## Set exercise
Print the listing below in its entirety, character for character.

## Material provided
=-=-=-=-=

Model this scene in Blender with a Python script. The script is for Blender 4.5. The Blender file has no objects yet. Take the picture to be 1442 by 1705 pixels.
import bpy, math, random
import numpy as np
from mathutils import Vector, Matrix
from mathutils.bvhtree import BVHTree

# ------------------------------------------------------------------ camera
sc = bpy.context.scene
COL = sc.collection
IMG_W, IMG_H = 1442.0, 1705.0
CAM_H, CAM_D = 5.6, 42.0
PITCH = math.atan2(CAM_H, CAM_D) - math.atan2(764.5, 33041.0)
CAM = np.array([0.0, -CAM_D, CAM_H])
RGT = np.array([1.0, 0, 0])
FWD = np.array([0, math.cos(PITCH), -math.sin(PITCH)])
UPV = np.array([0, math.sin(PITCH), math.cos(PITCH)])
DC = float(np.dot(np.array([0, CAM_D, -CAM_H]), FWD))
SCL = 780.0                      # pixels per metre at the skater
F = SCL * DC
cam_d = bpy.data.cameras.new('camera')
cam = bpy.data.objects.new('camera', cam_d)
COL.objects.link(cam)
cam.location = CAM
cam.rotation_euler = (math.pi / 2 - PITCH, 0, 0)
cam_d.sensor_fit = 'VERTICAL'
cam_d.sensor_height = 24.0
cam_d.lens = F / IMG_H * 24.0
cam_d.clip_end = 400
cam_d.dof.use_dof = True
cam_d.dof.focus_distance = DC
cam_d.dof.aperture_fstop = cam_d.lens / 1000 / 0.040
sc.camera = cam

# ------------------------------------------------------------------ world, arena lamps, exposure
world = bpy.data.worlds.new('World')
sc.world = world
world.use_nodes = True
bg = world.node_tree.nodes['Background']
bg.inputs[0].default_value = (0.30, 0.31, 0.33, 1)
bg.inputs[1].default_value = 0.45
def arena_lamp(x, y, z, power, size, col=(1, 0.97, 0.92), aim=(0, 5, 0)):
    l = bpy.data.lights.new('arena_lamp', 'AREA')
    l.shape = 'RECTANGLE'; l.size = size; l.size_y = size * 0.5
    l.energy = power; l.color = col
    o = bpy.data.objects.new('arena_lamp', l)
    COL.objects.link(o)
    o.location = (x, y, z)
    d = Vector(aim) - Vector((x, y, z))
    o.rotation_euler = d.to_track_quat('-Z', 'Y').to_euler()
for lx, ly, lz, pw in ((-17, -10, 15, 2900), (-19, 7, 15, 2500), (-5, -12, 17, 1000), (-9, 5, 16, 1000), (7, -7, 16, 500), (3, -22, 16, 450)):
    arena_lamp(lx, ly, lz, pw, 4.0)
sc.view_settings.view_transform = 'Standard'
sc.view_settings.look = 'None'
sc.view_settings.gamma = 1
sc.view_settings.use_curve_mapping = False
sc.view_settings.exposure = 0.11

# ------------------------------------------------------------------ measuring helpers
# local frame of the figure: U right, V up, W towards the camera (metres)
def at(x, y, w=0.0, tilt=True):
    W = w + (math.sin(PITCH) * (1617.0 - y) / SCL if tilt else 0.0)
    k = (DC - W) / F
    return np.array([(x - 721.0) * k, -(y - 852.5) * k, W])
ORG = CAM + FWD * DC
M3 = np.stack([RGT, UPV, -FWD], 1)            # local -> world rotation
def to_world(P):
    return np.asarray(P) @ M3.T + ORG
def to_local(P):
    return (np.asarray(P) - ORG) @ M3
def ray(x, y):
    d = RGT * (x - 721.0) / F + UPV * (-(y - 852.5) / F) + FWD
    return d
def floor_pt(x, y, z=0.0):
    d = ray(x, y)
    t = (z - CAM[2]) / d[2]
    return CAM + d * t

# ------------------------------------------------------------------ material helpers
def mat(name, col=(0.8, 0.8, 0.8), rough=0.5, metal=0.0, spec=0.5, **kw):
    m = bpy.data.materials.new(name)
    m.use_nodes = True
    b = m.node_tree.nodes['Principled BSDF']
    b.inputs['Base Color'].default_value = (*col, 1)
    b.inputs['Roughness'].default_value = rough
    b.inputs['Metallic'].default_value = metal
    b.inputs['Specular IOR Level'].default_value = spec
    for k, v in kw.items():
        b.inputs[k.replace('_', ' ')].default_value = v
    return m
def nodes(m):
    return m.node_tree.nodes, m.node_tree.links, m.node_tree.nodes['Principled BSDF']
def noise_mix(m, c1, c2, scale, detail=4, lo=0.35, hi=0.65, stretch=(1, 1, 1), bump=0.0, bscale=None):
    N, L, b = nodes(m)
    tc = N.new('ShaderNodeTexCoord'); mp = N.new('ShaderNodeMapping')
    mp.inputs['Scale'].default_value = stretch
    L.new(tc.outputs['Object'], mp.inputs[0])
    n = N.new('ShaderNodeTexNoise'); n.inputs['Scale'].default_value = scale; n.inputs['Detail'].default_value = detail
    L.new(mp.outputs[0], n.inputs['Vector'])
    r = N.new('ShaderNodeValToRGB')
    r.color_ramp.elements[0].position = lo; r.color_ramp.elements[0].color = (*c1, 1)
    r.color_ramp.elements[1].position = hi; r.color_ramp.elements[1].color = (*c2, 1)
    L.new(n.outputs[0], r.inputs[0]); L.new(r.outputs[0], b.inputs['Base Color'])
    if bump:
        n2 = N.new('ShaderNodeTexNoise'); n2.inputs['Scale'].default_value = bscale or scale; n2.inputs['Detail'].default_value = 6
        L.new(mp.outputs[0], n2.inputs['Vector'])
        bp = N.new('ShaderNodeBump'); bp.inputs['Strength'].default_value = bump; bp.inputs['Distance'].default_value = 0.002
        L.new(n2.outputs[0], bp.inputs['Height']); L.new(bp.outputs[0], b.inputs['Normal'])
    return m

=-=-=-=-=

## Complete output
Model this scene in Blender with a Python script. The script is for Blender 4.5. The Blender file has no objects yet. Take the picture to be 1442 by 1705 pixels.
import bpy, math, random
import numpy as np
from mathutils import Vector, Matrix
from mathutils.bvhtree import BVHTree

# ------------------------------------------------------------------ camera
sc = bpy.context.scene
COL = sc.collection
IMG_W, IMG_H = 1442.0, 1705.0
CAM_H, CAM_D = 5.6, 42.0
PITCH = math.atan2(CAM_H, CAM_D) - math.atan2(764.5, 33041.0)
CAM = np.array([0.0, -CAM_D, CAM_H])
RGT = np.array([1.0, 0, 0])
FWD = np.array([0, math.cos(PITCH), -math.sin(PITCH)])
UPV = np.array([0, math.sin(PITCH), math.cos(PITCH)])
DC = float(np.dot(np.array([0, CAM_D, -CAM_H]), FWD))
SCL = 780.0                      # pixels per metre at the skater
F = SCL * DC
cam_d = bpy.data.cameras.new('camera')
cam = bpy.data.objects.new('camera', cam_d)
COL.objects.link(cam)
cam.location = CAM
cam.rotation_euler = (math.pi / 2 - PITCH, 0, 0)
cam_d.sensor_fit = 'VERTICAL'
cam_d.sensor_height = 24.0
cam_d.lens = F / IMG_H * 24.0
cam_d.clip_end = 400
cam_d.dof.use_dof = True
cam_d.dof.focus_distance = DC
cam_d.dof.aperture_fstop = cam_d.lens / 1000 / 0.040
sc.camera = cam

# ------------------------------------------------------------------ world, arena lamps, exposure
world = bpy.data.worlds.new('World')
sc.world = world
world.use_nodes = True
bg = world.node_tree.nodes['Background']
bg.inputs[0].default_value = (0.30, 0.31, 0.33, 1)
bg.inputs[1].default_value = 0.45
def arena_lamp(x, y, z, power, size, col=(1, 0.97, 0.92), aim=(0, 5, 0)):
    l = bpy.data.lights.new('arena_lamp', 'AREA')
    l.shape = 'RECTANGLE'; l.size = size; l.size_y = size * 0.5
    l.energy = power; l.color = col
    o = bpy.data.objects.new('arena_lamp', l)
    COL.objects.link(o)
    o.location = (x, y, z)
    d = Vector(aim) - Vector((x, y, z))
    o.rotation_euler = d.to_track_quat('-Z', 'Y').to_euler()
for lx, ly, lz, pw in ((-17, -10, 15, 2900), (-19, 7, 15, 2500), (-5, -12, 17, 1000), (-9, 5, 16, 1000), (7, -7, 16, 500), (3, -22, 16, 450)):
    arena_lamp(lx, ly, lz, pw, 4.0)
sc.view_settings.view_transform = 'Standard'
sc.view_settings.look = 'None'
sc.view_settings.gamma = 1
sc.view_settings.use_curve_mapping = False
sc.view_settings.exposure = 0.11

# ------------------------------------------------------------------ measuring helpers
# local frame of the figure: U right, V up, W towards the camera (metres)
def at(x, y, w=0.0, tilt=True):
    W = w + (math.sin(PITCH) * (1617.0 - y) / SCL if tilt else 0.0)
    k = (DC - W) / F
    return np.array([(x - 721.0) * k, -(y - 852.5) * k, W])
ORG = CAM + FWD * DC
M3 = np.stack([RGT, UPV, -FWD], 1)            # local -> world rotation
def to_world(P):
    return np.asarray(P) @ M3.T + ORG
def to_local(P):
    return (np.asarray(P) - ORG) @ M3
def ray(x, y):
    d = RGT * (x - 721.0) / F + UPV * (-(y - 852.5) / F) + FWD
    return d
def floor_pt(x, y, z=0.0):
    d = ray(x, y)
    t = (z - CAM[2]) / d[2]
    return CAM + d * t

# ------------------------------------------------------------------ material helpers
def mat(name, col=(0.8, 0.8, 0.8), rough=0.5, metal=0.0, spec=0.5, **kw):
    m = bpy.data.materials.new(name)
    m.use_nodes = True
    b = m.node_tree.nodes['Principled BSDF']
    b.inputs['Base Color'].default_value = (*col, 1)
    b.inputs['Roughness'].default_value = rough
    b.inputs['Metallic'].default_value = metal
    b.inputs['Specular IOR Level'].default_value = spec
    for k, v in kw.items():
        b.inputs[k.replace('_', ' ')].default_value = v
    return m
def nodes(m):
    return m.node_tree.nodes, m.node_tree.links, m.node_tree.nodes['Principled BSDF']
def noise_mix(m, c1, c2, scale, detail=4, lo=0.35, hi=0.65, stretch=(1, 1, 1), bump=0.0, bscale=None):
    N, L, b = nodes(m)
    tc = N.new('ShaderNodeTexCoord'); mp = N.new('ShaderNodeMapping')
    mp.inputs['Scale'].default_value = stretch
    L.new(tc.outputs['Object'], mp.inputs[0])
    n = N.new('ShaderNodeTexNoise'); n.inputs['Scale'].default_value = scale; n.inputs['Detail'].default_value = detail
    L.new(mp.outputs[0], n.inputs['Vector'])
    r = N.new('ShaderNodeValToRGB')
    r.color_ramp.elements[0].position = lo; r.color_ramp.elements[0].color = (*c1, 1)
    r.color_ramp.elements[1].position = hi; r.color_ramp.elements[1].color = (*c2, 1)
    L.new(n.outputs[0], r.inputs[0]); L.new(r.outputs[0], b.inputs['Base Color'])
    if bump:
        n2 = N.new('ShaderNodeTexNoise'); n2.inputs['Scale'].default_value = bscale or scale; n2.inputs['Detail'].default_value = 6
        L.new(mp.outputs[0], n2.inputs['Vector'])
        bp = N.new('ShaderNodeBump'); bp.inputs['Strength'].default_value = bump; bp.inputs['Distance'].default_value = 0.002
        L.new(n2.outputs[0], bp.inputs['Height']); L.new(bp.outputs[0], b.inputs['Normal'])
    return m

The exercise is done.